> _TASK DESCRIPTION_: Where a line holds the word "this", copy that line.
^^^^
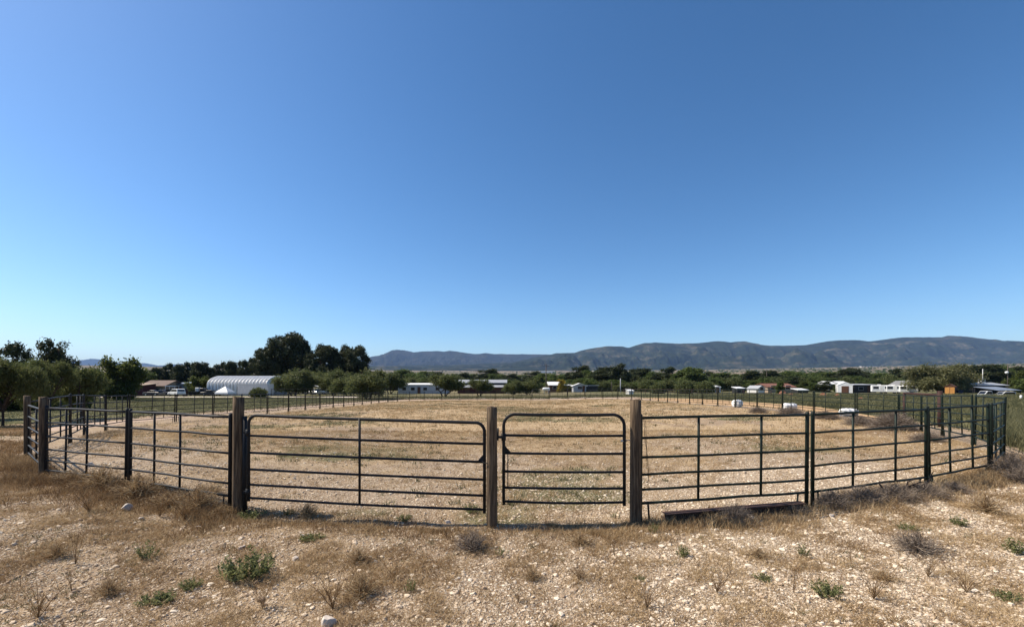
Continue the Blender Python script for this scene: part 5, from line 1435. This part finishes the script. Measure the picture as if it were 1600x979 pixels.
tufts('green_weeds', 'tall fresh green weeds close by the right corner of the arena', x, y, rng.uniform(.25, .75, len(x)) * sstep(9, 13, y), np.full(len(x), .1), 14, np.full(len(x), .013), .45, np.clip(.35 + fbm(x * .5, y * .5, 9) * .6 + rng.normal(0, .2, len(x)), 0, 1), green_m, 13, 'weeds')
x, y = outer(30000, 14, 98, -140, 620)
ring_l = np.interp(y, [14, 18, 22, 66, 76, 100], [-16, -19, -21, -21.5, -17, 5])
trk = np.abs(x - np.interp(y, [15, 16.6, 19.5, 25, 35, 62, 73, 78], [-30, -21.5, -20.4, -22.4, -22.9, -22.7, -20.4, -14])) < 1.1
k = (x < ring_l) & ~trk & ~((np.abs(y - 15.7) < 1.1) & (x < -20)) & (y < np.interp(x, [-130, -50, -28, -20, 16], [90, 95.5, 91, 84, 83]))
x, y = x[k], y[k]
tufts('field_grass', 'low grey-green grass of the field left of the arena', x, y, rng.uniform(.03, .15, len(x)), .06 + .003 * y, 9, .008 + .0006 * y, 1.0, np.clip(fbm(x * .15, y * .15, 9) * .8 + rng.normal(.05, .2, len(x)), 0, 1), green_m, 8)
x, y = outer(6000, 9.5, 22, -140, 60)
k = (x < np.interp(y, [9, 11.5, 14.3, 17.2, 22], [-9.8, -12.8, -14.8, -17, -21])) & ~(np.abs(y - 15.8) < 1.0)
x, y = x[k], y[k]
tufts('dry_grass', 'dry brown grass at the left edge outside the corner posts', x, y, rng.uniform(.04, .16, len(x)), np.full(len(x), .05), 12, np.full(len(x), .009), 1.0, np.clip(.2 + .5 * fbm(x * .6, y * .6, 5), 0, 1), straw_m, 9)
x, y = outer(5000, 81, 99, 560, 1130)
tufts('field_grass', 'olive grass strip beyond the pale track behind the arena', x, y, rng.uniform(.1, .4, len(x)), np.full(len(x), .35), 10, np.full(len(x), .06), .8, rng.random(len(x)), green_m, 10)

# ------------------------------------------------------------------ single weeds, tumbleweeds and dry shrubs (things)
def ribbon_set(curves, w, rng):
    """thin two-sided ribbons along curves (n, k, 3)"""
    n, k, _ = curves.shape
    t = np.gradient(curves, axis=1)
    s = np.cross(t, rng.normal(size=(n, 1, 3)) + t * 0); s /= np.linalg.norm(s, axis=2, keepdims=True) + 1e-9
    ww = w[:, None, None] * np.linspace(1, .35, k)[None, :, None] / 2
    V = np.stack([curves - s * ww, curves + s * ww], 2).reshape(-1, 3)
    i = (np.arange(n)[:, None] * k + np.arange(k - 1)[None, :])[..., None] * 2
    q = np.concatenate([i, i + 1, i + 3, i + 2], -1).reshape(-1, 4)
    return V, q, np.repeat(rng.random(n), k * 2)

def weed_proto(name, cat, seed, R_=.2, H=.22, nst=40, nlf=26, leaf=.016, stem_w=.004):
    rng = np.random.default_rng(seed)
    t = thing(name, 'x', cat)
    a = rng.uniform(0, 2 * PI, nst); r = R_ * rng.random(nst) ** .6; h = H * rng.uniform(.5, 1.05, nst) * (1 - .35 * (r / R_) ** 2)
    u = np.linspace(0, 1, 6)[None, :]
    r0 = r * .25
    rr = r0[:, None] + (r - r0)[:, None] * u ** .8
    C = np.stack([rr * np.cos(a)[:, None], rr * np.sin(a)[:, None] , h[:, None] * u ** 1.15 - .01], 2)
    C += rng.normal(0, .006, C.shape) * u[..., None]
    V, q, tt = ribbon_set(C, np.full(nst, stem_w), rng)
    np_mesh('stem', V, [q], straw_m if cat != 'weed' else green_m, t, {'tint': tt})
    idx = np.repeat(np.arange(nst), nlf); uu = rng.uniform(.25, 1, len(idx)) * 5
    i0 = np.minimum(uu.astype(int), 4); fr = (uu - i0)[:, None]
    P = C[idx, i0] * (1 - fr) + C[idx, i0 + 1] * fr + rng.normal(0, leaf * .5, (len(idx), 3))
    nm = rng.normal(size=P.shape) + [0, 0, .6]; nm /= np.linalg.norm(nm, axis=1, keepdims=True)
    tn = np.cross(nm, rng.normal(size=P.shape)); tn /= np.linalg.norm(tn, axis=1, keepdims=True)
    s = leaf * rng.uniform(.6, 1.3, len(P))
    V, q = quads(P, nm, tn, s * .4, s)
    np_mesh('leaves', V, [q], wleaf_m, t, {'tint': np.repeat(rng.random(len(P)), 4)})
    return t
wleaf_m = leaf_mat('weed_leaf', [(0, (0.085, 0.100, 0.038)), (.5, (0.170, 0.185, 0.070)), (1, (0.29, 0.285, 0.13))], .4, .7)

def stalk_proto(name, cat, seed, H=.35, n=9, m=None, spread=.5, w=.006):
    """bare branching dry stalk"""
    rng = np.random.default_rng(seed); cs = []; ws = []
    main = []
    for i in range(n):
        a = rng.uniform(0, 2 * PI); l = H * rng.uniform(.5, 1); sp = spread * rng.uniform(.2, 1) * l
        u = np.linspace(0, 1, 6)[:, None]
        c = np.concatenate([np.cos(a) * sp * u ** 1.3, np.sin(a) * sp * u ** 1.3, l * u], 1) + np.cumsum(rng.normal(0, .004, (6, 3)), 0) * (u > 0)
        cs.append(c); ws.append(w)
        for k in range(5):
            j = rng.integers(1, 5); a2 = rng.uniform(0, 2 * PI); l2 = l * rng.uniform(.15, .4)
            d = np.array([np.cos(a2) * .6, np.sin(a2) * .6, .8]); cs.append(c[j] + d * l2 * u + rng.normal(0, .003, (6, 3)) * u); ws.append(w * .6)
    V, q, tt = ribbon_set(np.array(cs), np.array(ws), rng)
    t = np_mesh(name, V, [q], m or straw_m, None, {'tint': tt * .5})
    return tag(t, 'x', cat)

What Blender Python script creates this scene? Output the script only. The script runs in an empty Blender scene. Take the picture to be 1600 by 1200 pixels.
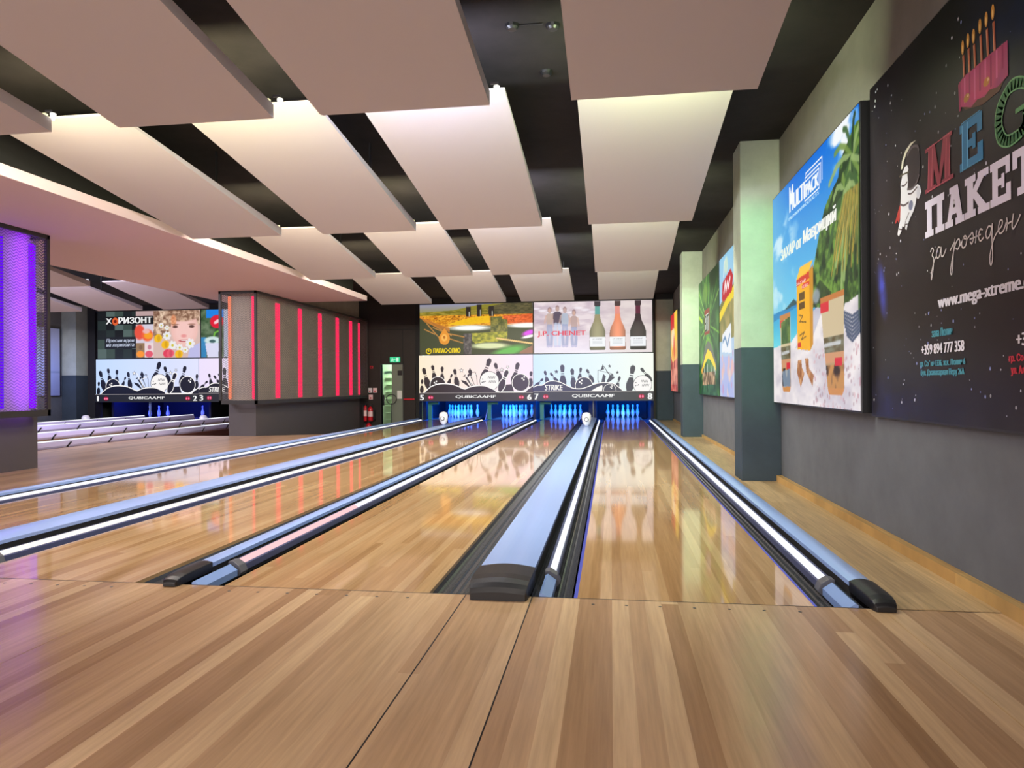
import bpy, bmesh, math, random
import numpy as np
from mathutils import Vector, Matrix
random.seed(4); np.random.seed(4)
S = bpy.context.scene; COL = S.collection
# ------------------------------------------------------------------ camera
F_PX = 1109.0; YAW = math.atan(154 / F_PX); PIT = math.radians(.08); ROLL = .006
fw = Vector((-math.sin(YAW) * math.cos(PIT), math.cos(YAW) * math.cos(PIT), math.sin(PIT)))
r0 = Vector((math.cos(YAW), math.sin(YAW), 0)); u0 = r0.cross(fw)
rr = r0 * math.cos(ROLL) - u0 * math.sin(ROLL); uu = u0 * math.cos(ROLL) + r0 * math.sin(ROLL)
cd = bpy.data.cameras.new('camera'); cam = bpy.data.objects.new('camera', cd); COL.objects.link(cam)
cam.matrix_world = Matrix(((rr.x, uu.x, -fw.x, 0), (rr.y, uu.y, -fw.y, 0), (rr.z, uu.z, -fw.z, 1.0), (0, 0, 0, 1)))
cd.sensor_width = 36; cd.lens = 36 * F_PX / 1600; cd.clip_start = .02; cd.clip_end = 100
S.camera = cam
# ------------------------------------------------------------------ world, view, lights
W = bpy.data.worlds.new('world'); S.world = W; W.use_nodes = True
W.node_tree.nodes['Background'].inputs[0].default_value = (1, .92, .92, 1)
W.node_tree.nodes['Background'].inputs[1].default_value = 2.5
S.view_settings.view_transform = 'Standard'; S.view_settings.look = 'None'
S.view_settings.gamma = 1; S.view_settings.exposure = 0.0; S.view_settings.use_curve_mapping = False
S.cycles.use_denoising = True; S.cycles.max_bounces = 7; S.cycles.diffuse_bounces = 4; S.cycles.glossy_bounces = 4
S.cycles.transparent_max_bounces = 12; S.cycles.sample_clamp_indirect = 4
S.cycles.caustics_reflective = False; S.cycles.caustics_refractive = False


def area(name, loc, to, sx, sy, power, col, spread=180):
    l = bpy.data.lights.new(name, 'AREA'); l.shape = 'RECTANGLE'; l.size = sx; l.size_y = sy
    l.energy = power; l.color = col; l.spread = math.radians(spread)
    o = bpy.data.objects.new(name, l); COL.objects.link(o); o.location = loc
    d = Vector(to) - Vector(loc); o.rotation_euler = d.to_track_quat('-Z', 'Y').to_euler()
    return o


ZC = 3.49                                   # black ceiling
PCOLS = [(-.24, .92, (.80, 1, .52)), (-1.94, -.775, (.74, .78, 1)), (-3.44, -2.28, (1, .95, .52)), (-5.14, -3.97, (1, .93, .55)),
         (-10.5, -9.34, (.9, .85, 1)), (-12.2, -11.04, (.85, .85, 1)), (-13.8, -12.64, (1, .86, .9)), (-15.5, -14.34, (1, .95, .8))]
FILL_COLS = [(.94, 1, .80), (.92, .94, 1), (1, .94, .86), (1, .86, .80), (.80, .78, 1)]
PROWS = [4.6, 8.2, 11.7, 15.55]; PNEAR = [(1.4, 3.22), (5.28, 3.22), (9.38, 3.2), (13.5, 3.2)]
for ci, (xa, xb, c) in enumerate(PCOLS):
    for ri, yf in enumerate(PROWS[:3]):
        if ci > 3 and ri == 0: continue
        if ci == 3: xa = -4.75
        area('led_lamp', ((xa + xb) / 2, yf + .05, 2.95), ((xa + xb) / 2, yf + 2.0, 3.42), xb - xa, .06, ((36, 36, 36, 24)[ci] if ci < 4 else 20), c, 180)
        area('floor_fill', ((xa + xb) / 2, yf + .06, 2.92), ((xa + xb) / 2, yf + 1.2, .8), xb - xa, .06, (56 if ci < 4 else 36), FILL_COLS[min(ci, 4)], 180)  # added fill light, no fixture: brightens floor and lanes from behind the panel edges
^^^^
> _REPLY TO THE TASK_:
Continue the Blender Python script for this scene: part 5, from line 1435. This part finishes the script. Measure the picture as if it were 1600x979 pixels.
What Blender Python script creates this scene? Output the script only. The script runs in an empty Blender scene. Take the picture to be 1600 by 1200 pixels.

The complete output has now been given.